── Dataset content ──

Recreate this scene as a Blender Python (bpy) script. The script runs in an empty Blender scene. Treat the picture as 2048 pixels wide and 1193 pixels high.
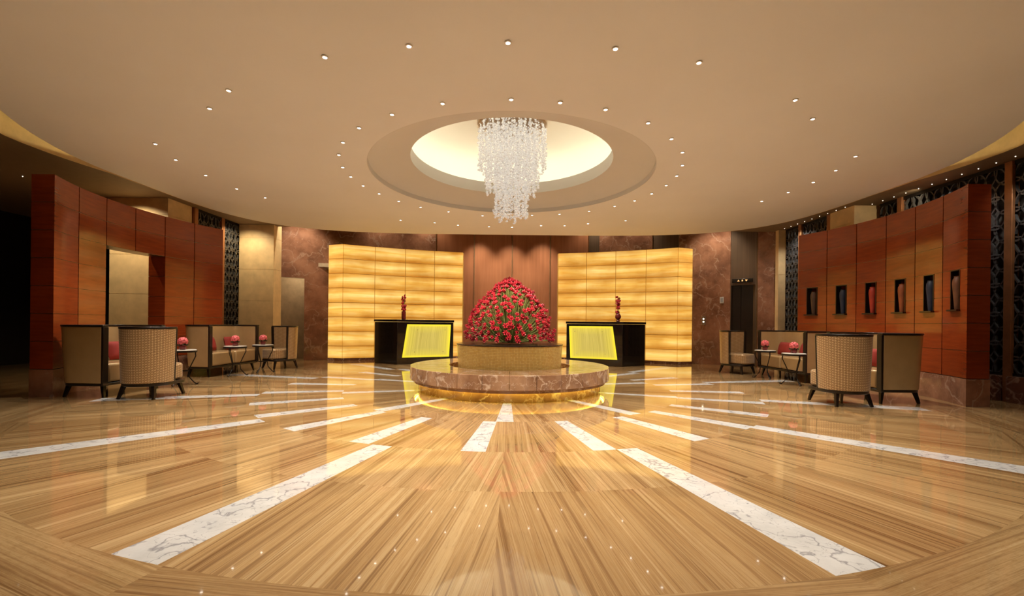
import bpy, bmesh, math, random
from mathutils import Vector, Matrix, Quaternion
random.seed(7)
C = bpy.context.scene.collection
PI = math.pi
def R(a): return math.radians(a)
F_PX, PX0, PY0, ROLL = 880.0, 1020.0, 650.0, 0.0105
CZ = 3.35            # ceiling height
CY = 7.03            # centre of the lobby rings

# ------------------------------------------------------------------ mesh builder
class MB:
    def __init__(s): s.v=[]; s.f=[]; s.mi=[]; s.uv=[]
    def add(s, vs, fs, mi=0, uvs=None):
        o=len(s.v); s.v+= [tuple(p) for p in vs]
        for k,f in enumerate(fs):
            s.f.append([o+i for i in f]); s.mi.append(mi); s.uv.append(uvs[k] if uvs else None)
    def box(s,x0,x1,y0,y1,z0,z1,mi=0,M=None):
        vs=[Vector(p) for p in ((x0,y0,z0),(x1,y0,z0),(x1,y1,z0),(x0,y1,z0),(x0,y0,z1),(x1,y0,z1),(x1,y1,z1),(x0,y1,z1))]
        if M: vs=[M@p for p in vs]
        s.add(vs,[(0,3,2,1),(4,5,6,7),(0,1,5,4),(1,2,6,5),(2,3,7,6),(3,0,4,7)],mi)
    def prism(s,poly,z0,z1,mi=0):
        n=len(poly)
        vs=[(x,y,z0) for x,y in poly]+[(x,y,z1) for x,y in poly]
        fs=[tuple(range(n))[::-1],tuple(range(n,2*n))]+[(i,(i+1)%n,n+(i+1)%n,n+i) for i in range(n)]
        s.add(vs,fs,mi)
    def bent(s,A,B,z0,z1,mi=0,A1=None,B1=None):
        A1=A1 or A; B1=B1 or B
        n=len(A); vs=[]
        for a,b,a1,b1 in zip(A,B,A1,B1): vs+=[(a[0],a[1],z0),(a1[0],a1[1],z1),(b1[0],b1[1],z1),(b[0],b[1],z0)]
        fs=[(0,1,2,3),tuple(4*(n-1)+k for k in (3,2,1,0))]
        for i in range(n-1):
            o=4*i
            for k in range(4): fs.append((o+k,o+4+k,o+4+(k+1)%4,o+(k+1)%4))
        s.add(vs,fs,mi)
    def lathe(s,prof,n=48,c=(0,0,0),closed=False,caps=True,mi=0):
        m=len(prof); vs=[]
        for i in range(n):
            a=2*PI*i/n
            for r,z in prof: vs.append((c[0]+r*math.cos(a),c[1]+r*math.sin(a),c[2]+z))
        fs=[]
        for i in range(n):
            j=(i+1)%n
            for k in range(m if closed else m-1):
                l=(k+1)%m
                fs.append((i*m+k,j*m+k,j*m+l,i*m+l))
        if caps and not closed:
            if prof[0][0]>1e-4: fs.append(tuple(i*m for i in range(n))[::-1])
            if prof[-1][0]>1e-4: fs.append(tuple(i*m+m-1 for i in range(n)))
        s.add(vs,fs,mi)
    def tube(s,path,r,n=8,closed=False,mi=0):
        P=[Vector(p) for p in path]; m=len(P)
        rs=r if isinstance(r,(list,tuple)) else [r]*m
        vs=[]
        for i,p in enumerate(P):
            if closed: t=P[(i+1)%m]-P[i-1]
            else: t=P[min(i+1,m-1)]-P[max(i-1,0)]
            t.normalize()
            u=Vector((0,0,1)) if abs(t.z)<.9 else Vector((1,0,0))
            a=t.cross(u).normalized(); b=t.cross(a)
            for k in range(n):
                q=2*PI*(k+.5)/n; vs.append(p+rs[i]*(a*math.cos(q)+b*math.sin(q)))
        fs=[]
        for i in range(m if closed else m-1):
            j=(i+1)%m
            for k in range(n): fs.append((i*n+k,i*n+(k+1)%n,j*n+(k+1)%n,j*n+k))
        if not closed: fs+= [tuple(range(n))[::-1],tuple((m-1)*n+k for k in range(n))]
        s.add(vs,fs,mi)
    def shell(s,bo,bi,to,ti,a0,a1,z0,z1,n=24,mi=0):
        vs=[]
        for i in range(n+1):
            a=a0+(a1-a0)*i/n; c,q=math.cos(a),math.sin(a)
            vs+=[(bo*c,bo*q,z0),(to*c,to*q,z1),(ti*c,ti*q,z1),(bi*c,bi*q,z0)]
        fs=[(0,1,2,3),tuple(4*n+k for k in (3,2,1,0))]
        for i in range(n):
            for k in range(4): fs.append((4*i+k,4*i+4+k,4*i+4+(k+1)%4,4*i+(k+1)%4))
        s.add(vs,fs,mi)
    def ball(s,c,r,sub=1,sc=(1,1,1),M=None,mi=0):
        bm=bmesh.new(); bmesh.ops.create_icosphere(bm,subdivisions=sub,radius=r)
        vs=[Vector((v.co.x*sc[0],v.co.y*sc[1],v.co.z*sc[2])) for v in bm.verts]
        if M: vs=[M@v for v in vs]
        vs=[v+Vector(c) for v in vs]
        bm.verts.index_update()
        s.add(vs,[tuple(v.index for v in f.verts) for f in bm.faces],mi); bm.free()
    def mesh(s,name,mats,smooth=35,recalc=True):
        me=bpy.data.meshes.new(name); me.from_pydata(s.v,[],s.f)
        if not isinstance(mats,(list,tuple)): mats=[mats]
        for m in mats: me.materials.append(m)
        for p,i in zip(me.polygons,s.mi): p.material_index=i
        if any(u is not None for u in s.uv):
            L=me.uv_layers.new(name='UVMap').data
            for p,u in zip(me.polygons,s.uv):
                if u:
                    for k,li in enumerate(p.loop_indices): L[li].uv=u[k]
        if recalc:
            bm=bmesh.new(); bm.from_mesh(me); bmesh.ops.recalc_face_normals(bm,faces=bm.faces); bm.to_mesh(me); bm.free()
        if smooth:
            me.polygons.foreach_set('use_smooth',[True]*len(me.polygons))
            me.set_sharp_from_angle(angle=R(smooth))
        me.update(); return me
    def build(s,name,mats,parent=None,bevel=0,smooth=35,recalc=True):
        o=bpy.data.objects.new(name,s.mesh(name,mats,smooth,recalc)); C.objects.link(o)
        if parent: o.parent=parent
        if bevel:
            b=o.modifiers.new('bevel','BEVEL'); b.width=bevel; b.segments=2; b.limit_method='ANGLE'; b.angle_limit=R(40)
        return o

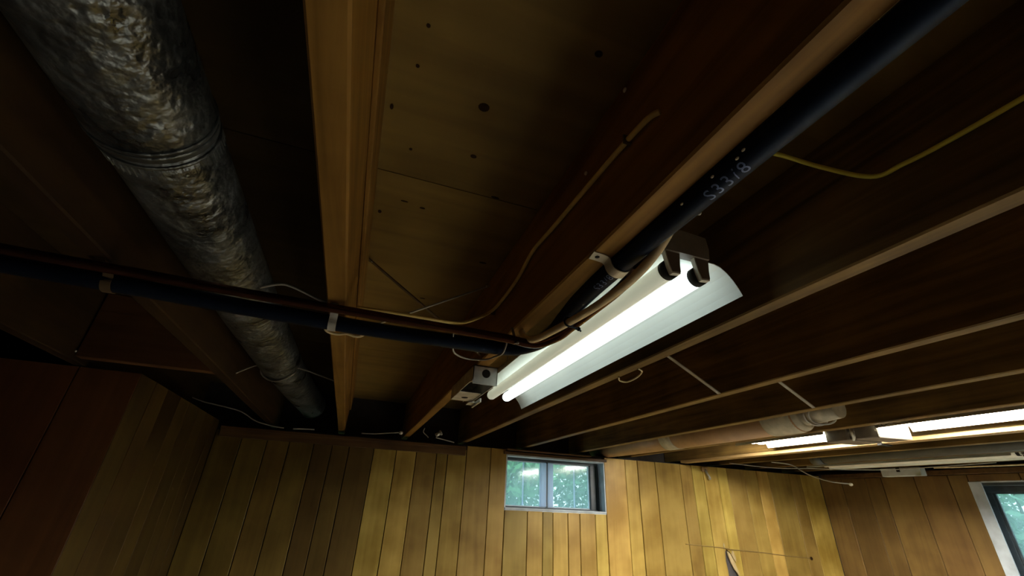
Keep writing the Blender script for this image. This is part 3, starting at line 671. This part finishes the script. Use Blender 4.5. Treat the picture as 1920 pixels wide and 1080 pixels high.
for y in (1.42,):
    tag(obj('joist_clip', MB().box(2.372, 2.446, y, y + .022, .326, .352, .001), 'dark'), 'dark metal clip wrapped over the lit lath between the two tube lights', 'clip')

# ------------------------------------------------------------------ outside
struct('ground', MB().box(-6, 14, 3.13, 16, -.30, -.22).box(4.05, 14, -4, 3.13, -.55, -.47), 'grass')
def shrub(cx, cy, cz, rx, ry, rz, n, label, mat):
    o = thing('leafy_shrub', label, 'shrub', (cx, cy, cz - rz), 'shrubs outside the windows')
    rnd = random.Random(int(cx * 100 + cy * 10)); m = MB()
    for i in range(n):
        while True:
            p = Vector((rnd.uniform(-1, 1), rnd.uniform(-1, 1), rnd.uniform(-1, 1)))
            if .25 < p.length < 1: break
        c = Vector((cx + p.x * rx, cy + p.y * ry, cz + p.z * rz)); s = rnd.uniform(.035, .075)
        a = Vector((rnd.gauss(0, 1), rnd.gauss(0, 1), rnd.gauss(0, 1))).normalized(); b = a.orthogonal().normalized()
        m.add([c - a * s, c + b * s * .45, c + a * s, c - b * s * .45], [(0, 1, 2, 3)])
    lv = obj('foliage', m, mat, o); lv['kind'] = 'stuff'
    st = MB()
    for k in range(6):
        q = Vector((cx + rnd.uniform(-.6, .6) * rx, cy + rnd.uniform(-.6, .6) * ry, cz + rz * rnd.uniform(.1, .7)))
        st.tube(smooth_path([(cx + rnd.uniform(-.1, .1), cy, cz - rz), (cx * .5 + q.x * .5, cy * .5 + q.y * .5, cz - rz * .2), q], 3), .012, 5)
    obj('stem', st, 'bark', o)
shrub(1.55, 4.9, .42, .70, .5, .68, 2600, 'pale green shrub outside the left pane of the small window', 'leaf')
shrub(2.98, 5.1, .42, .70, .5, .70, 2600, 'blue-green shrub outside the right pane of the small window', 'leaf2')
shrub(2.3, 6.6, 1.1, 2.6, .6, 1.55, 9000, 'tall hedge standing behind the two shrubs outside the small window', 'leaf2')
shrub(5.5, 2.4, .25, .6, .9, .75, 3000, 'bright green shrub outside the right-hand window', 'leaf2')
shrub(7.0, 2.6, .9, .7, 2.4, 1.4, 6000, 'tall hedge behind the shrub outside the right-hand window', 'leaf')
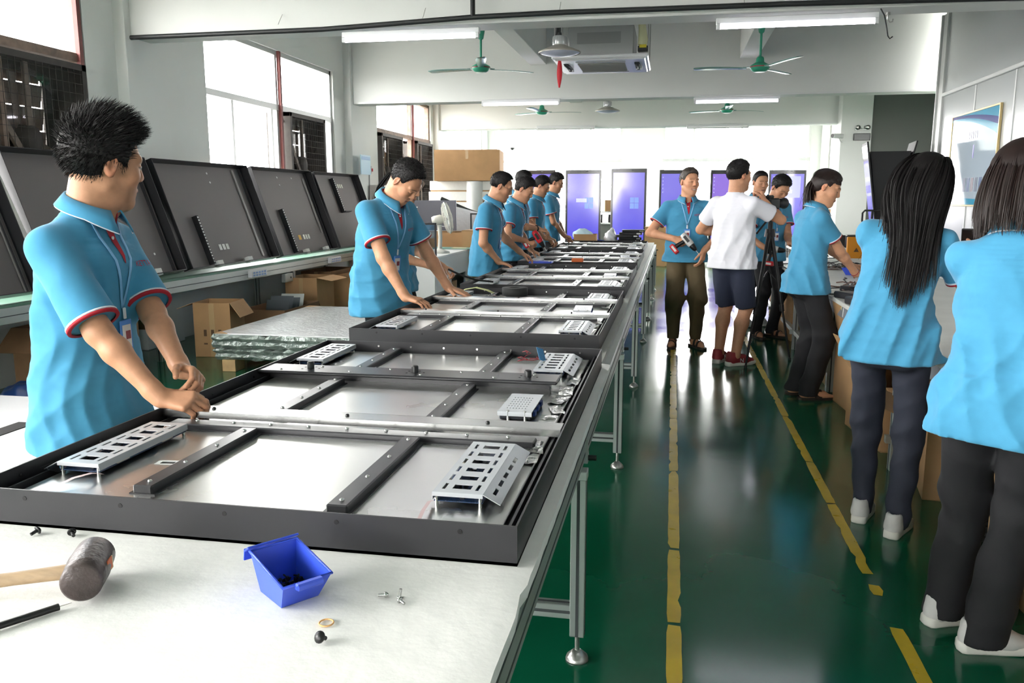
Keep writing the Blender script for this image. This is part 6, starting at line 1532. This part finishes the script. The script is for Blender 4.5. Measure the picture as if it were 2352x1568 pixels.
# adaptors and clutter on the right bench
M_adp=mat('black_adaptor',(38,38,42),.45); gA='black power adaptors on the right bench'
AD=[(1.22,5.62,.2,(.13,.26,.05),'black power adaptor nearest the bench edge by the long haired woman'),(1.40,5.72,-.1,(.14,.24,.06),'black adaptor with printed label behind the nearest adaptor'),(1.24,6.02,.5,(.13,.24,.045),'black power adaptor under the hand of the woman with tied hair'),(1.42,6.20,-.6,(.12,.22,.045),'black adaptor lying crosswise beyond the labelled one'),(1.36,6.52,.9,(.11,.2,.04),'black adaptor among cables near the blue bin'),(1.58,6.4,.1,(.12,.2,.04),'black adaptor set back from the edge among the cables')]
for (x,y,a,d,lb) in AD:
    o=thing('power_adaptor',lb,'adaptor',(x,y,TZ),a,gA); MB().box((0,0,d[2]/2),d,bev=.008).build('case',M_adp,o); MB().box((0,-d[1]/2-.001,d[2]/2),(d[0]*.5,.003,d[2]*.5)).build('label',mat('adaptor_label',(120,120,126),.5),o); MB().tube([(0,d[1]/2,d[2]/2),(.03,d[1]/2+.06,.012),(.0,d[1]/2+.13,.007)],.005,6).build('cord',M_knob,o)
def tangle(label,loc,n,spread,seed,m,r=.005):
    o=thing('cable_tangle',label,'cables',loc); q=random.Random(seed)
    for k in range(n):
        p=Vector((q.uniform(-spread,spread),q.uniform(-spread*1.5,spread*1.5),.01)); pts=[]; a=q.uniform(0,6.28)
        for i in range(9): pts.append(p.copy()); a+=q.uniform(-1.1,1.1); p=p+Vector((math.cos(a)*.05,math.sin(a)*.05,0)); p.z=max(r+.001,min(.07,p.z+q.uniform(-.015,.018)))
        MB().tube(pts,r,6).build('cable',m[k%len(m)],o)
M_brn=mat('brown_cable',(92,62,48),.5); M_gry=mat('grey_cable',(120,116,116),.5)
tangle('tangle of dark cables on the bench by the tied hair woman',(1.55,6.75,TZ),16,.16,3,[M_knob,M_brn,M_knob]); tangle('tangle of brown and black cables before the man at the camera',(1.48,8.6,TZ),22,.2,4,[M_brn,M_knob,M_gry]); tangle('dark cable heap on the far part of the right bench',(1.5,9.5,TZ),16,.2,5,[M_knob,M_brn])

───

### What needs to be done
Send back exactly the lines from the line with "were 2352x1568 pixels." through the end of the records.

### Full output
Keep writing the Blender script for this image. This is part 6, starting at line 1532. This part finishes the script. The script is for Blender 4.5. Measure the picture as if it were 2352x1568 pixels.
# adaptors and clutter on the right bench
M_adp=mat('black_adaptor',(38,38,42),.45); gA='black power adaptors on the right bench'
AD=[(1.22,5.62,.2,(.13,.26,.05),'black power adaptor nearest the bench edge by the long haired woman'),(1.40,5.72,-.1,(.14,.24,.06),'black adaptor with printed label behind the nearest adaptor'),(1.24,6.02,.5,(.13,.24,.045),'black power adaptor under the hand of the woman with tied hair'),(1.42,6.20,-.6,(.12,.22,.045),'black adaptor lying crosswise beyond the labelled one'),(1.36,6.52,.9,(.11,.2,.04),'black adaptor among cables near the blue bin'),(1.58,6.4,.1,(.12,.2,.04),'black adaptor set back from the edge among the cables')]
for (x,y,a,d,lb) in AD:
    o=thing('power_adaptor',lb,'adaptor',(x,y,TZ),a,gA); MB().box((0,0,d[2]/2),d,bev=.008).build('case',M_adp,o); MB().box((0,-d[1]/2-.001,d[2]/2),(d[0]*.5,.003,d[2]*.5)).build('label',mat('adaptor_label',(120,120,126),.5),o); MB().tube([(0,d[1]/2,d[2]/2),(.03,d[1]/2+.06,.012),(.0,d[1]/2+.13,.007)],.005,6).build('cord',M_knob,o)
def tangle(label,loc,n,spread,seed,m,r=.005):
    o=thing('cable_tangle',label,'cables',loc); q=random.Random(seed)
    for k in range(n):
        p=Vector((q.uniform(-spread,spread),q.uniform(-spread*1.5,spread*1.5),.01)); pts=[]; a=q.uniform(0,6.28)
        for i in range(9): pts.append(p.copy()); a+=q.uniform(-1.1,1.1); p=p+Vector((math.cos(a)*.05,math.sin(a)*.05,0)); p.z=max(r+.001,min(.07,p.z+q.uniform(-.015,.018)))
        MB().tube(pts,r,6).build('cable',m[k%len(m)],o)
M_brn=mat('brown_cable',(92,62,48),.5); M_gry=mat('grey_cable',(120,116,116),.5)
tangle('tangle of dark cables on the bench by the tied hair woman',(1.55,6.75,TZ),16,.16,3,[M_knob,M_brn,M_knob]); tangle('tangle of brown and black cables before the man at the camera',(1.48,8.6,TZ),22,.2,4,[M_brn,M_knob,M_gry]); tangle('dark cable heap on the far part of the right bench',(1.5,9.5,TZ),16,.2,5,[M_knob,M_brn])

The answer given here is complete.